New tool in fight against wildlife crime

Scottish Natural Heritage (SNH) will prevent the use of general licences to trap or shoot wild birds on land where there is evidence of wildlife crime against birds.

Decisions will be made on the basis of strong evidence provided by Police Scotland, and will be based on a civil standard of proof, rather than the criminal standard of proof.

It comes after Scotland’s Minister for the Environment and Climate Change, Paul Wheelhouse, asked SNH to consider how general licences could be restricted, as part of a number of measures aimed at reducing raptor persecution.

hen harrier - male in flight

General licences allow landowners or land managers to carry out actions which would otherwise be illegal, including controlling certain types of birds for conservation purposes or to protect crops or livestock. These new measures mean that where SNH has evidence that indicates that wildlife crime has been committed on an area of land then the use of these licences can be restricted on that area of land. The measures – which have been developed in consultation with Police Scotland and others – will be backdated so that action will be taken where there is evidence of wrong-doing since January 1, 2014.

The new measure complements other recent actions to reduce wildlife crime, including vicarious liability for offences against wild birds, which was introduced in 2011, and the review of penalties for wildlife crime offences that is currently underway.

Restrictions will prevent people from using the general licences on the land in question for three years. This period will increase if more evidence of offences comes to light.

Minister for the Environment and Climate Change Paul Wheelhouse said:

“The illegal persecution of raptors is totally unacceptable and barbaric given typically it is associated with great suffering on the part of the birds when they are illegally killed. It is also, quite rightly, roundly condemned by all responsible land managers and those in the conservation community. I am both angry and very frustrated that a criminal minority continues to kill and persecute these magnificent birds for their own selfish ends.

“It is too often the case that there is clear evidence that a crime has been committed, but the perpetrator is able to hide behind a wall of silence among those who really should be cooperating with the police. That is why I asked SNH to consider how better use can be made of general licenses, which, rather than a ‘right’ are a privilege that can and should be withdrawn where there is evidence of illegal activity taking place. I am confident these new measures will be a powerful new weapon in our armory in the fight against those perpetrating raptor persecution in Scotland and hopefully will deter those who might be tempted to commit such a selfish criminal act that stains Scotland’s reputation and potentially damage the rural economy.”

Ian Ross, SNH’s chairman, said:

“We’re committed to taking action whenever there is evidence of wildlife crime, and we believe this new measure will make it much tougher for those committing offences. Because of the remote locations where most wildlife crime takes place, it’s often difficult to prove. So we need every tool we can to fight against those who persecute raptors in Scotland.

“Nature-based tourism is worth £1.4 billion a year to Scotland’s economy.
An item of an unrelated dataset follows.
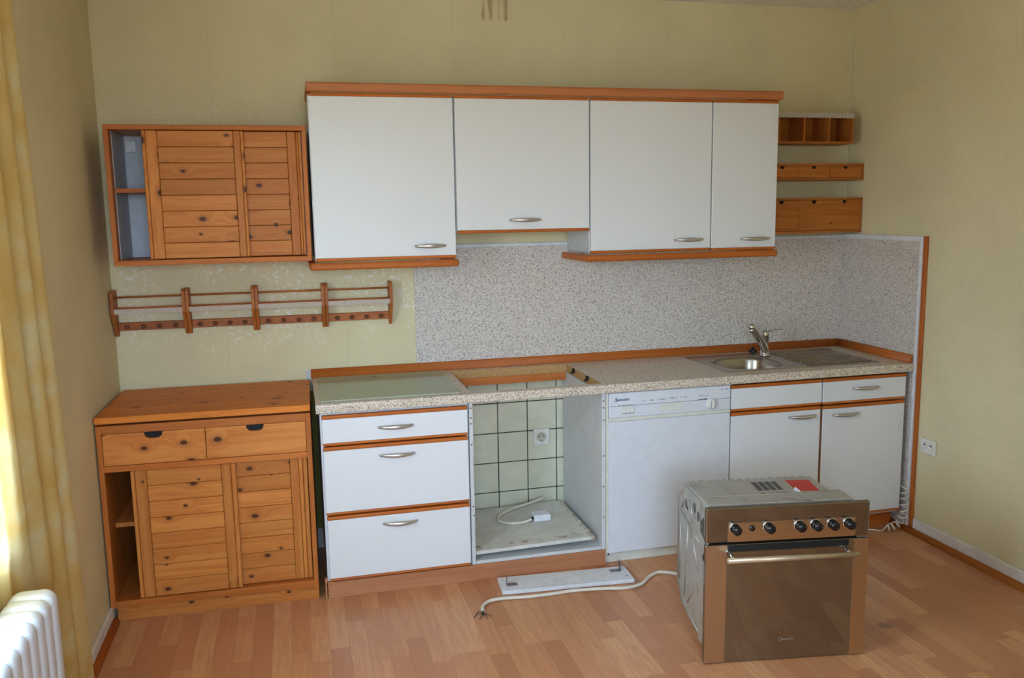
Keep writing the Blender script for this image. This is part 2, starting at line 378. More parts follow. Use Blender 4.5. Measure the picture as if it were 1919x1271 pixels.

Raptor persecution detracts from that value and diminishes Scotland’s appeal as a major wildlife tourism destination. It can also damage the local economy as many locals and visitors are keen to see these magnificent birds in the wider countryside. And of course it causes an appalling level of natural heritage and wildlife damage.

“We’re committed to working strongly in partnership with Police Scotland, and other members of the Partnership for Action against Wildlife crime Scotland (PAWS) to stamp out wildlife crime in Scotland.”

In response to the announcement, Duncan Orr-Ewing, Head of Species and Land Management at RSPB Scotland, said: “Wildlife crime remains a serious problem in parts of Scotland impacting the populations of iconic species including golden eagle and hen harrier. This activity has serious implications for the reputation of Scotland as a place that values its wildlife. We welcome the package of measures that are being introduced by the Scottish Government to tackle this problem, including powers to SNH to remove the use of the Open General Licence from estates where there is evidence of wildlife crime occurring. Other proposed improvements to enforcement of wildlife protection laws, such as increasing the powers of the Scottish SPCA to investigate wildlife crime should also be implemented quickly.

“To be effective in acting as a deterrent to wildlife crime this power to remove the OGL will need to be used by SNH when required. They will also need to be bold in defending their action against likely legal challenges. We believe that SNH will have the widespread support of the Scottish public in using these powers and equally no law abiding landowner should have anything to fear. SNH will also need the consistent support of the police and other Scottish Government agencies that may be called upon to help provide supporting evidence.

“We will judge the impact of this measure by the performance of the populations of key indicator species such as hen harrier, which remains absent due to human killing from most driven grouse moors in the central and eastern Highlands and Southern Uplands. We also remain concerned about a range of other unsustainable upland management practices on driven grouse moors including muir burning practices on deep peat and the widespread culling of mountain hares.  That is why we are now calling for the Scottish Government to introduce a system of licensing of driven grouse moors in the public interest conditional on compliance with wildlife protection laws and other best practice.”